Homeland Security Drones Designed to Identify Civilians Carrying Guns

• www.breitbart.com

"I am very concerned that this technology will be used against law-abiding American firearms owners," said founder and executive vice president of the Second Amendment Foundation Alan Gottlieb. “This could violate Fourth Amendment rights as well as Second Amendment rights."

The Electronic Privacy Information Center (EPIC) obtained a partially redacted copy of Homeland Security’s drone requirements through a Freedom of Information Act request; CNET uncovered an unredacted copy.

Homeland Security design requirements specify that its Predator B drones “shall be capable of identifying a standing human being at night as likely armed or not” and must be equipped with “interception” systems capable of reading cell phone signals.

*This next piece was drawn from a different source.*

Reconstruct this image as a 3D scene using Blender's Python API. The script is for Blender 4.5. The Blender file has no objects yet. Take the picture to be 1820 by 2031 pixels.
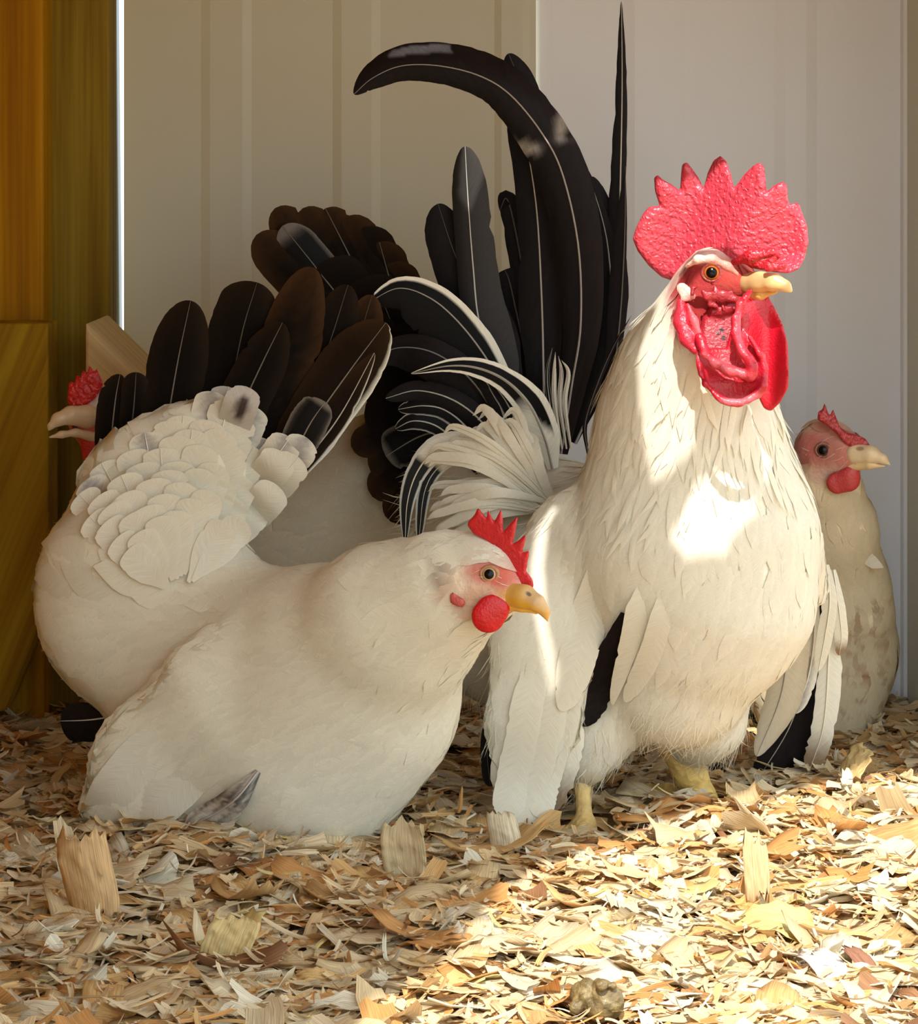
import bpy, math, random
import numpy as np
from mathutils import Vector
from mathutils.bvhtree import BVHTree

# ------------------------------------------------------------------ camera
F, HC, YH = 5200.0, 0.32, 370.0          # focal length and horizon for the 1820x2031 frame
scn = bpy.context.scene
COL = scn.collection
cam_d = bpy.data.cameras.new('camera'); cam = bpy.data.objects.new('camera', cam_d); COL.objects.link(cam)
cam.location = (0, 0, HC); cam.rotation_euler = (math.pi/2, 0, 0)
cam_d.sensor_fit = 'HORIZONTAL'; cam_d.sensor_width = 36.0; cam_d.lens = 36.0*F/1820
cam_d.shift_y = -(1015.5-YH)/1820; cam_d.clip_start = 0.02
scn.camera = cam
# ------------------------------------------------------------------ light
w = bpy.data.worlds.new('world'); scn.world = w; w.use_nodes = True
bg = w.node_tree.nodes['Background']; bg.inputs[0].default_value = (0.83, 0.965, 1.03, 1); bg.inputs[1].default_value = 2.55
SUN = Vector((0.04, 0.6, -0.75))
sd = bpy.data.lights.new('sun', 'SUN'); so = bpy.data.objects.new('sun', sd); COL.objects.link(so)
so.rotation_euler = SUN.to_track_quat('-Z', 'Y').to_euler(); so.location = (0.5, -1, 2)
sd.energy = 7.0; sd.angle = math.radians(0.6); sd.color = (1.0, 0.95, 0.88)
vs = scn.view_settings; vs.view_transform = 'Standard'; vs.look = 'None'; vs.gamma = 1.0; vs.use_curve_mapping = False
vs.exposure = 0.0
scn.cycles.use_denoising = True
scn.cycles.max_bounces = 7; scn.cycles.diffuse_bounces = 4; scn.cycles.caustics_reflective = False; scn.cycles.caustics_refractive = False

# ------------------------------------------------------------------ helpers
def P(px, py, z):
    return Vector(((px-910)*z/F, z, HC-(py-YH)*z/F))
def FL(px, py):                     # the floor point seen at a pixel
    return P(px, py, F*HC/(py-YH))
def toPx(co):
    co = np.asarray(co); return 910+co[:, 0]*F/co[:, 1], YH+(HC-co[:, 2])*F/co[:, 1]
rng = np.random.default_rng(7); random.seed(7)

def mesh_obj(name, V, faces, mat, parent=None, col=None, uv=None, smooth=True, normals=None):
    me = bpy.data.meshes.new(name)
    V = np.asarray(V, dtype=np.float64)
    if isinstance(faces, np.ndarray):
        n, k = faces.shape
        me.vertices.add(len(V)); me.vertices.foreach_set('co', V.ravel())
        me.loops.add(n*k); me.loops.foreach_set('vertex_index', faces.ravel().astype(np.int32))
        me.polygons.add(n); me.polygons.foreach_set('loop_start', (np.arange(n)*k).astype(np.int32))
        try: me.polygons.foreach_set('loop_total', np.full(n, k, dtype=np.int32))
        except Exception: pass
        me.update(calc_edges=True); me.validate()
    else:
        me.from_pydata([tuple(v) for v in V], [], faces); me.update()
    if smooth: me.polygons.foreach_set('use_smooth', np.ones(len(me.polygons), dtype=bool))
    if col is not None:
        a = me.color_attributes.new('Col', 'FLOAT_COLOR', 'POINT')
        c = np.ones((len(V), 4)); c[:, :3] = col; a.data.foreach_set('color', c.ravel())
    if uv is not None:
        l = me.uv_layers.new(name='UVMap'); li = np.empty(len(me.loops), dtype=np.int32); me.loops.foreach_get('vertex_index', li)
        l.data.foreach_set('uv', np.asarray(uv)[li].ravel())
    if normals is not None:
        me.normals_split_custom_set_from_vertices([tuple(x) for x in normals])
    if mat: me.materials.append(mat)
    o = bpy.data.objects.new(name, me); COL.objects.link(o)
    if parent is not None: o.parent = parent
    return o

def struct(o):
    o['kind'] = 'structure'; return o
def tag(o, label, cat, group=None, kind=None):
    o['label'] = label; o['category'] = cat
    if group: o['group'] = group
    if kind: o['kind'] = kind
    return o
def root(name, loc, label, cat):
    e = bpy.data.objects.new(name, None); COL.objects.link(e); e.location = loc; e.empty_display_size = .02
    return tag(e, label, cat)
def adopt(e, o):
    """parent to an empty and keep the world position"""
    o.parent = e; o.location = tuple(-Vector(e.location)); return o

# ------------------------------------------------------------------ materials
def newmat(name):
    m = bpy.data.materials.new(name); m.use_nodes = True
    nt = m.node_tree; return m, nt, nt.nodes['Principled BSDF'], nt.nodes['Material Output']
def L(nt, a, b): nt.links.new(a, b)
def N(nt, t, **k):
    n = nt.nodes.new(t)
    for a, v in k.items(): setattr(n, a, v)
    return n

def mat_feather(name, rough=.5, trans=.12, barb=.25, sheen=.0, freq=85, spec=.35, lo=.80):
    m, nt, b, out = newmat(name)
    at = N(nt, 'ShaderNodeAttribute', attribute_name='Col')
    uv = N(nt, 'ShaderNodeUVMap')
    sx = N(nt, 'ShaderNodeSeparateXYZ'); L(nt, uv.outputs[0], sx.inputs[0])
    ab = N(nt, 'ShaderNodeMath', operation='ABSOLUTE'); L(nt, sx.outputs[0], ab.inputs[0])
    m1 = N(nt, 'ShaderNodeMath', operation='MULTIPLY_ADD'); L(nt, ab.outputs[0], m1.inputs[0]); m1.inputs[1].default_value = -.8; L(nt, sx.outputs[1], m1.inputs[2])
    cx = N(nt, 'ShaderNodeCombineXYZ'); L(nt, m1.outputs[0], cx.inputs[0]); 
    sc = N(nt, 'ShaderNodeMath', operation='MULTIPLY'); L(nt, sx.outputs[0], sc.inputs[0]); sc.inputs[1].default_value = .05; L(nt, sc.outputs[0], cx.inputs[1])
    nz = N(nt, 'ShaderNodeTexNoise'); nz.inputs['Scale'].default_value = freq; nz.inputs['Detail'].default_value = 3; L(nt, cx.outputs[0], nz.inputs['Vector'])
    bp = N(nt, 'ShaderNodeBump'); bp.inputs['Strength'].default_value = barb; bp.inputs['Distance'].default_value = .0008; L(nt, nz.outputs['Fac'], bp.inputs['Height'])
    L(nt, bp.outputs[0], b.inputs['Normal'])
    mr = N(nt, 'ShaderNodeMapRange'); mr.inputs['From Min'].default_value = .3; mr.inputs['From Max'].default_value = .7; mr.inputs['To Min'].default_value = lo; mr.inputs['To Max'].default_value = 1.08
    L(nt, nz.outputs['Fac'], mr.inputs['Value'])
    mx = N(nt, 'ShaderNodeVectorMath', operation='SCALE'); L(nt, at.outputs['Color'], mx.inputs[0]); L(nt, mr.outputs[0], mx.inputs['Scale'])
    L(nt, mx.outputs[0], b.inputs['Base Color']); b.inputs['Roughness'].default_value = rough
    b.inputs['Specular IOR Level'].default_value = spec
    if sheen: b.inputs['Sheen Weight'].default_value = sheen
    tr = N(nt, 'ShaderNodeBsdfTranslucent'); L(nt, mx.outputs[0], tr.inputs[0])
    ms = N(nt, 'ShaderNodeMixShader'); ms.inputs[0].default_value = trans
    L(nt, b.outputs[0], ms.inputs[1]); L(nt, tr.outputs[0], ms.inputs[2]); L(nt, ms.outputs[0], out.inputs[0])
    return m
M_WHITE = mat_feather('white_feather', .6, .25, .13, lo=.90)
M_DARK = mat_feather('dark_feather', .42, .02, .2, spec=.07)
M_HEN = mat_feather('matte_dark_feather', .7, .03, .25, spec=.05)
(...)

The first known domestic use of a drone to arrest a U.S. citizen occurred last year in the small town of Lakota, North Dakota when rancher Rodney Brossart was arrested for refusing to return six of his neighbor’s cows that had wandered on to his property. Critics say the fact that domestic drones are being used in such minor matters raises serious concerns about civil liberties and government overreach.

"That drone is not just picking up information on what's happening at that specific scene, it's picking up everything else that's going on," says drone expert and Brookings Institution senior fellow Peter Singer. "Basically it's recording footage from a lot of different people that it didn't have their approval to record footage.”